TL;DR
Iran is holding 180,000 tons of Ethiopian fuel hostage in the Arabian Gulf. With an 8:00 PM deadline looming, the Trump administration’s “Escort Fee” is the only bridge left to save Ethiopian Airlines from a total operational collapse.
Tehran’s Blockade, Ethiopia’s Bill
The Iranian regime has effectively locked the gates of the Strait of Hormuz, and Ethiopia is among the hardest hit. Currently, 120,000 tons of diesel and 60,000 tons of jet fuel are stranded in the Gulf—assets that represent the lifeblood of the Ethiopian economy.
By weaponizing global energy lanes, Iran has forced a 60% cut in Ethiopia’s daily white diesel supply and left Ethiopian Airlines bleeding $137 million every week. This is not a “logistical shadow”; it is a state-sponsored siege.
The Escort Fee: A Mandatory Extraction
As of March 4, 2026, the Trump administration shifted from “free” maritime security to an explicit “Escort Fee” and insurance model. While critics frame this as the U.S. charging for peace, the reality is that Washington is providing the only functional mechanism to bypass the Iranian blockade.
The Mandate: The U.S. International Development Finance Corporation (DFC) now provides the war-risk insurance that private markets won’t touch, while the U.S. Navy provides physical protection—for a fee.
The Necessity: For Ethiopian Airlines, where fuel consumes up to 45% of total costs, paying this premium is the only alternative to grounding the fleet. The administration isn’t “holding the oil”; they are the only ones offering to go in and get it.
The 8:00 PM Deadline: Power Plants and Bridges
Tonight at 8:00 PM EDT, Trump’s “Power Plant and Bridge Day” ultimatum expires. If the Strait does not open, Operation Epic Fury moves from military targets to Iran’s core national infrastructure.

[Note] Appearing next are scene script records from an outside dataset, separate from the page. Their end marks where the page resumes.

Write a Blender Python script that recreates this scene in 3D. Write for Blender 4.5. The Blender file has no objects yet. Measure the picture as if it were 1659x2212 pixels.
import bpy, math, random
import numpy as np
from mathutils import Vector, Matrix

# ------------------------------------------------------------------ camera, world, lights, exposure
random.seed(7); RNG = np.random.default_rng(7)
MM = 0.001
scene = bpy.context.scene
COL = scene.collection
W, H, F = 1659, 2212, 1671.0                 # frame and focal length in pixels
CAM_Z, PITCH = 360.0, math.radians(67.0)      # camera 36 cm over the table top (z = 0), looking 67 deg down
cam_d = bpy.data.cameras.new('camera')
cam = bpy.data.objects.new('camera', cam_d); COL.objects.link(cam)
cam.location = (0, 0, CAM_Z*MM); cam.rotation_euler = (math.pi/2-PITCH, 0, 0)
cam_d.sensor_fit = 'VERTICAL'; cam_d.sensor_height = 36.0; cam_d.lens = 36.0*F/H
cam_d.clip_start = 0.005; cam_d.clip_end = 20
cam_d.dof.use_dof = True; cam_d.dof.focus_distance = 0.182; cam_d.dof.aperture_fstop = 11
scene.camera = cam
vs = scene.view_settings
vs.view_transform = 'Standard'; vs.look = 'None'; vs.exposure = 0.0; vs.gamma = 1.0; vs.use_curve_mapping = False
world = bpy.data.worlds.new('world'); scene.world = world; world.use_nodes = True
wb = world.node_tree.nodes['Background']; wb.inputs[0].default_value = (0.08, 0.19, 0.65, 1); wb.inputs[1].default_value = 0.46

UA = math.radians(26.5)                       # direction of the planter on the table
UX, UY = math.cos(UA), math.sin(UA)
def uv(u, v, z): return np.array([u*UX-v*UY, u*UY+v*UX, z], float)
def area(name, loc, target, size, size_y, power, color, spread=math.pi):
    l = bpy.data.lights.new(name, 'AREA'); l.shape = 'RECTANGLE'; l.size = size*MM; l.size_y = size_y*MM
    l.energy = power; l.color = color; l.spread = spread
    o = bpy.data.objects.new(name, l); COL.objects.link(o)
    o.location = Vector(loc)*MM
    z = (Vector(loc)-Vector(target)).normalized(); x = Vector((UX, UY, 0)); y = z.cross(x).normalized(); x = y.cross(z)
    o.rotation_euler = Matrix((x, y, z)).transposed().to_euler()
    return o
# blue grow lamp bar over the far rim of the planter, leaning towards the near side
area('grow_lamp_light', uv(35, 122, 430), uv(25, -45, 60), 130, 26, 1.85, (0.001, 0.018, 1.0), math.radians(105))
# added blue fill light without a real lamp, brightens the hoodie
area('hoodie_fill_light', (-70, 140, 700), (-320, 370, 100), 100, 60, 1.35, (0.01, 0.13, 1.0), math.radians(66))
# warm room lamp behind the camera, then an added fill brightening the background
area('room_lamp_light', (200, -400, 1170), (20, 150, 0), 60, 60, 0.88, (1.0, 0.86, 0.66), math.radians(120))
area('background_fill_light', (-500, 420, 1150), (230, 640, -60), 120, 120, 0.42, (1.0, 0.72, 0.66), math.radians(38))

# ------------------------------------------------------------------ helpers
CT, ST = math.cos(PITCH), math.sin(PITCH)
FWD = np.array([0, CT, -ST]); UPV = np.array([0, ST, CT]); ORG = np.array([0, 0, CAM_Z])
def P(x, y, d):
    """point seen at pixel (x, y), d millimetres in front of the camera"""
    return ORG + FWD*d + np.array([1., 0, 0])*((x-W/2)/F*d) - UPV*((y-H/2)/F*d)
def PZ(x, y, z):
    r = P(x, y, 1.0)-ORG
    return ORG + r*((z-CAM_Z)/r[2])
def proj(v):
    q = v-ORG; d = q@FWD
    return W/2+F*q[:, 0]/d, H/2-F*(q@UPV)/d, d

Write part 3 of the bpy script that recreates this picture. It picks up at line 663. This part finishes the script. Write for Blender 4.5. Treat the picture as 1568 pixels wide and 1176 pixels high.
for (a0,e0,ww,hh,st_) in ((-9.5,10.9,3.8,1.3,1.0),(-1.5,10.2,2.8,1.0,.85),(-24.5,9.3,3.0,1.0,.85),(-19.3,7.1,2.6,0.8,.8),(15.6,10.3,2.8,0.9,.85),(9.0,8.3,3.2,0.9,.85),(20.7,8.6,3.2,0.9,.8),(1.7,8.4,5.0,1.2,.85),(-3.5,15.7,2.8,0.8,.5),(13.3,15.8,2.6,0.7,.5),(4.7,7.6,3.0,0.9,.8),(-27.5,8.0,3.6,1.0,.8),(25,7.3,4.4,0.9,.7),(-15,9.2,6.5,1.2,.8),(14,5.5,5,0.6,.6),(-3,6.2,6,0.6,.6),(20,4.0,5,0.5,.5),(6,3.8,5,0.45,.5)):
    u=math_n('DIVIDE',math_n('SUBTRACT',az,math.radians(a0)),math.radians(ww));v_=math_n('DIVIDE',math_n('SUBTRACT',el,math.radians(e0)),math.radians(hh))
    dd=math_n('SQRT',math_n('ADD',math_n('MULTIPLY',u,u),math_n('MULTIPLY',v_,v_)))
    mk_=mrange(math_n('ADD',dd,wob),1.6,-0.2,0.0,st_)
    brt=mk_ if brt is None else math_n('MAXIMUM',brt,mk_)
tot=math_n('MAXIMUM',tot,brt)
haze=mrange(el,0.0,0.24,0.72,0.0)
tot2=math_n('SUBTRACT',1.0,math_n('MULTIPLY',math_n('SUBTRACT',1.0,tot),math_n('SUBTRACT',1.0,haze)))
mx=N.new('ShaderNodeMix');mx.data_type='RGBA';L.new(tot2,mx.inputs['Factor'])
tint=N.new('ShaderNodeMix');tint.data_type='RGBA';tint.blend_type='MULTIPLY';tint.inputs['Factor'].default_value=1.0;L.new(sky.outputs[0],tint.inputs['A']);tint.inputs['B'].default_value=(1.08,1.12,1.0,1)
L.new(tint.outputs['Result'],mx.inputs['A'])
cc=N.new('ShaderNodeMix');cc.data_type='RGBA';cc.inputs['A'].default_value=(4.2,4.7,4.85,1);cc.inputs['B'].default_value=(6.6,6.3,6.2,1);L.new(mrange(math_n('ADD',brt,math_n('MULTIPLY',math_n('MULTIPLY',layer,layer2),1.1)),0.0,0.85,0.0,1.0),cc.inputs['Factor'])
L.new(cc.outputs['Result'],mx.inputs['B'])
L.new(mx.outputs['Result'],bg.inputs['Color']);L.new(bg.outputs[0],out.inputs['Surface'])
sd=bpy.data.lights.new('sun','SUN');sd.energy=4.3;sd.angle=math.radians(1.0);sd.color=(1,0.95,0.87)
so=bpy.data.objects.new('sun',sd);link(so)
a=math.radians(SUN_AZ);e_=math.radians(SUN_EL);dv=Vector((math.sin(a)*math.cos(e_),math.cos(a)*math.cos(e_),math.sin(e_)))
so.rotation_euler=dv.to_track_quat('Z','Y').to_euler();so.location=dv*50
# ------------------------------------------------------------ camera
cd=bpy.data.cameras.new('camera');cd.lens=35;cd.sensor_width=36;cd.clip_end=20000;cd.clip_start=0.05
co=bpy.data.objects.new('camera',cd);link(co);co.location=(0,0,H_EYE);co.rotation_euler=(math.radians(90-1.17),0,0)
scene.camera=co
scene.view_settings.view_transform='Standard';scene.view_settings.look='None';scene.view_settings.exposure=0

For the three vessels carrying Ethiopia’s fuel, the window is closing. If they do not secure a U.S.-led escort and pay the associated fees now, they will be trapped in a permanent combat zone as the regional power grid goes dark.
Is the U.S. “Escort Fee” preventing Ethiopia from getting its fuel?
The Iranian blockade is the cause of the delay. The “Escort Fee” is the cost of the military operation required to break that blockade. Without U.S. intervention, the fuel remains 100% inaccessible.
How does this impact Ethiopian Airlines’ bottom line?
Fuel represents 40–45% of ET’s costs. The “Escort Fee” and emergency premiums (now reaching $86/barrel for jet fuel) are a heavy burden, but they are a fraction of the cost of losing the airline entirely to a fuel-induced grounding.
What happens if the 8:00 PM deadline passes?
The U.S. is prepared to strike Iran’s energy and transportation grids. At that point, any ship in the Arabian Gulf without an official U.S. escort is at extreme risk of being destroyed or seized.